EDUCAÇÃO SEXUAL: PRÁTICA INTERDISCIPLINAR, CRÍTICA, FILOSÓFICA E FREIREANA

Por Gabriela Costa Faval | 13/12/2016 | Educação

INTRODUÇÃO

Para explicitar-se qualquer problemática da Educação Sexual, primeiramente é preciso que se entenda a sexualidade como condição básica para a existência pessoal, dimensionada em um processo biológico, psicológico, sociocultural e existencial do indivíduo. Estes processos definirão a formação do EU, a abertura ao outro (TU), as relações interpessoais (NÓS), e ao mundo, a expressão social do ser homem e do ser mulher, expressão e consciência de vida e morte e o agir moral (BRASIL, 2006). Segundo Freud, “é por meio do prazer que sente, nas várias partes do corpo, que a criança organiza a própria existência”. Popularmente se acredita que a pulsão sexual está ausente da infância e só desperta a partir da puberdade, “equívoco responsável por nossa ignorância sobre as condições básicas da vida sexual”. (FREUD, 2006, p. 22)

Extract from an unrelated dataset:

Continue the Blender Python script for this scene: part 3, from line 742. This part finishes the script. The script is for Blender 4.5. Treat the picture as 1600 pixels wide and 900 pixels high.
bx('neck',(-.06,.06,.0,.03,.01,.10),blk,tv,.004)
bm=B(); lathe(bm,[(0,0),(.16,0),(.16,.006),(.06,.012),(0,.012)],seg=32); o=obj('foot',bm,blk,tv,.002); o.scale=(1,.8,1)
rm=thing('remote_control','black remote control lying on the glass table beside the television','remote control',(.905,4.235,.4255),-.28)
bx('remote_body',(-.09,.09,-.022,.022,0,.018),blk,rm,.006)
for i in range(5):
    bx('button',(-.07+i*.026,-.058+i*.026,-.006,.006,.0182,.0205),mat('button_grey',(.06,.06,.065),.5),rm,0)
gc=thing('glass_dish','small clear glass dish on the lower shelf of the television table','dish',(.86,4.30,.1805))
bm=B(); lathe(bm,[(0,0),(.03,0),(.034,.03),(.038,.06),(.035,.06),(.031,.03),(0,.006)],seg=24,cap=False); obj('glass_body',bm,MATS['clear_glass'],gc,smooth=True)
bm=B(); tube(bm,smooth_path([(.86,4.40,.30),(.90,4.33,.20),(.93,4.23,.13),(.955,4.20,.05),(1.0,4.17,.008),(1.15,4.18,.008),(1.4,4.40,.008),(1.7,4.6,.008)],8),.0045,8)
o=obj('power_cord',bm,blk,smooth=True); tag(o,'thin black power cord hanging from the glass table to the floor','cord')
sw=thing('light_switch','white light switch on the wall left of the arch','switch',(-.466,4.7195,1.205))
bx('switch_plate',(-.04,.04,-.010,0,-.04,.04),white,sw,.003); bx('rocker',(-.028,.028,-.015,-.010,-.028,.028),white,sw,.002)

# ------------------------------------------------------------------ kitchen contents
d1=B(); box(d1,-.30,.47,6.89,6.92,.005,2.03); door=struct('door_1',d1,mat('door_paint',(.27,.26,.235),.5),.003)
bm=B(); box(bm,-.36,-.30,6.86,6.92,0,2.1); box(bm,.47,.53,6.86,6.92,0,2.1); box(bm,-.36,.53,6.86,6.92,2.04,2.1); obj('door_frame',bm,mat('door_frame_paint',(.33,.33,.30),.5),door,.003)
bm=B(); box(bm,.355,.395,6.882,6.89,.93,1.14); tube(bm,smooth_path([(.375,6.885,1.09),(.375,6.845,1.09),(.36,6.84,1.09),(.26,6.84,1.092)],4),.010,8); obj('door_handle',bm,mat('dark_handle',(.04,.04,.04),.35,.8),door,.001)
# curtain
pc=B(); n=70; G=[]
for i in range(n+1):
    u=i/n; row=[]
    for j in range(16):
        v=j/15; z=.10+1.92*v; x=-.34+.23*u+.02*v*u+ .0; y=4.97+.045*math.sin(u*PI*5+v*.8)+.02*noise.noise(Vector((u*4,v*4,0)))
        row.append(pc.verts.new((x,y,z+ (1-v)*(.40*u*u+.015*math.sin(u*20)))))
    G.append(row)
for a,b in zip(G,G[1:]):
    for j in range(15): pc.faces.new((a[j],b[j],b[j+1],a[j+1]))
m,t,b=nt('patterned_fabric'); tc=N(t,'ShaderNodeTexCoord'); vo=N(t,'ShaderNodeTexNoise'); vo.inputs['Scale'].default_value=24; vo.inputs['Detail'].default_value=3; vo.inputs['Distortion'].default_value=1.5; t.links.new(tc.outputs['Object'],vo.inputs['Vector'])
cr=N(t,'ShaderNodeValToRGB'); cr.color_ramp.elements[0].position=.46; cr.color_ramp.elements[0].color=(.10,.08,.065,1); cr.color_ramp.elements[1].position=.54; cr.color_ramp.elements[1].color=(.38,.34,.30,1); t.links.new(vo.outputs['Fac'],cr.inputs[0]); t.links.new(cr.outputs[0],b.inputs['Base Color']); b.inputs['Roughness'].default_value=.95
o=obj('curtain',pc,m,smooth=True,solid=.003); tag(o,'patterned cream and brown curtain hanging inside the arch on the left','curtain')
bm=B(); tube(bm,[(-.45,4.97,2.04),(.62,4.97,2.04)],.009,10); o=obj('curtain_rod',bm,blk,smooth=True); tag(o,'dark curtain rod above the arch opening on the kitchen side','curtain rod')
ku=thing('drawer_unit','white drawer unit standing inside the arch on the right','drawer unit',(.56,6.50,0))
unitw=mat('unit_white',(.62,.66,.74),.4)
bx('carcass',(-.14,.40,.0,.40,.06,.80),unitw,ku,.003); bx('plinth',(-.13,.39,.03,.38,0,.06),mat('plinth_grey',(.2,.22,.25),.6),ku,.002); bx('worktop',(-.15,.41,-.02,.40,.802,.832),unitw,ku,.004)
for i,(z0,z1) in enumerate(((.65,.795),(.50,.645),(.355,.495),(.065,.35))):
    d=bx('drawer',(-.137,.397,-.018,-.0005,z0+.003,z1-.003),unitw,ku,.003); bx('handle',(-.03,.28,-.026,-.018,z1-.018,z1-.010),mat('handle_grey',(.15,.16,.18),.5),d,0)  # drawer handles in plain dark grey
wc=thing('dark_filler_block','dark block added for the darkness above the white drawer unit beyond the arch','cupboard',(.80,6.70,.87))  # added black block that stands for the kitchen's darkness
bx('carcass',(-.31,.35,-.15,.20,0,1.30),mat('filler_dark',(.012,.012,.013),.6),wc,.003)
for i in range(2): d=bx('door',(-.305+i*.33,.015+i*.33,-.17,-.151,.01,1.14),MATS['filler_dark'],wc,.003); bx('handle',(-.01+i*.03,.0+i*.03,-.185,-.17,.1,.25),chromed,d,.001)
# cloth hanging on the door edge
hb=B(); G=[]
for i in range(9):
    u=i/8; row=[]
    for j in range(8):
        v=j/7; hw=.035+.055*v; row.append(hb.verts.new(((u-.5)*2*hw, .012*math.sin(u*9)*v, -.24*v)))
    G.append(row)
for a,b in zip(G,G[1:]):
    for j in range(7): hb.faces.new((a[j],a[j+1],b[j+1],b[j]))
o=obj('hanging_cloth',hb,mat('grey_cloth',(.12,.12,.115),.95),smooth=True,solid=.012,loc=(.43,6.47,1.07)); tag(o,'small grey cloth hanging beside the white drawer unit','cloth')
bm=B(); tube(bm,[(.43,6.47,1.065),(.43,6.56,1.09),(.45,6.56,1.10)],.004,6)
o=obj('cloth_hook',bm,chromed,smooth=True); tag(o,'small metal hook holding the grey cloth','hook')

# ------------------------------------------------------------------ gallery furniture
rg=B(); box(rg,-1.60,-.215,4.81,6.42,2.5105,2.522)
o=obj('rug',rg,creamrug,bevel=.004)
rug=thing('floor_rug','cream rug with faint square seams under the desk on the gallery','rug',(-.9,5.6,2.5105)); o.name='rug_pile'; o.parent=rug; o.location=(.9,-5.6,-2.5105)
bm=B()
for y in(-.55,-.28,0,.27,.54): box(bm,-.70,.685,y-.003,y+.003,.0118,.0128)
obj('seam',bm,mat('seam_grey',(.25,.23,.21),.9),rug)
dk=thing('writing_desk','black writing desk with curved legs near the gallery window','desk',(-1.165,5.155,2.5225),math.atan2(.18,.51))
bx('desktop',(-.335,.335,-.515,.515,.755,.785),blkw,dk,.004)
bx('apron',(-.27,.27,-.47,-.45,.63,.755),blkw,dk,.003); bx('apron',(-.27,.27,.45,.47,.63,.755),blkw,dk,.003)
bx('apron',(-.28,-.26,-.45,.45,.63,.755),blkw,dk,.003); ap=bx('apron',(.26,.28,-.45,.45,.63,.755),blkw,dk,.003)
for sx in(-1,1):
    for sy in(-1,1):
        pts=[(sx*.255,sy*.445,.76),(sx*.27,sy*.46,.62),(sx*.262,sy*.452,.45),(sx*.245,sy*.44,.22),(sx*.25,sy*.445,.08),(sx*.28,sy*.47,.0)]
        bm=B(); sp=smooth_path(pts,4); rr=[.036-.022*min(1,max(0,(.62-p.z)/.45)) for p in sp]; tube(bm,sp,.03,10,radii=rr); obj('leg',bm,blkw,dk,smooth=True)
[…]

É pela compreensão ampla de sua sexualidade que o indivíduo constrói sua linguagem social, sua afetividade e se apropria de seu corpo criando suas realizações ou frustrações. Essas punções sexuais, portanto, estão presentes desde o nascimento e, obviamente, apresentam-se no espaço escolar. Assim, compreende-se que a Educação Sexual jamais poderia ser trabalhada de forma pontual, restrita às questões biológicas e preventivas do ser humano, ou compreendida em uma única fase do desenvolvimento.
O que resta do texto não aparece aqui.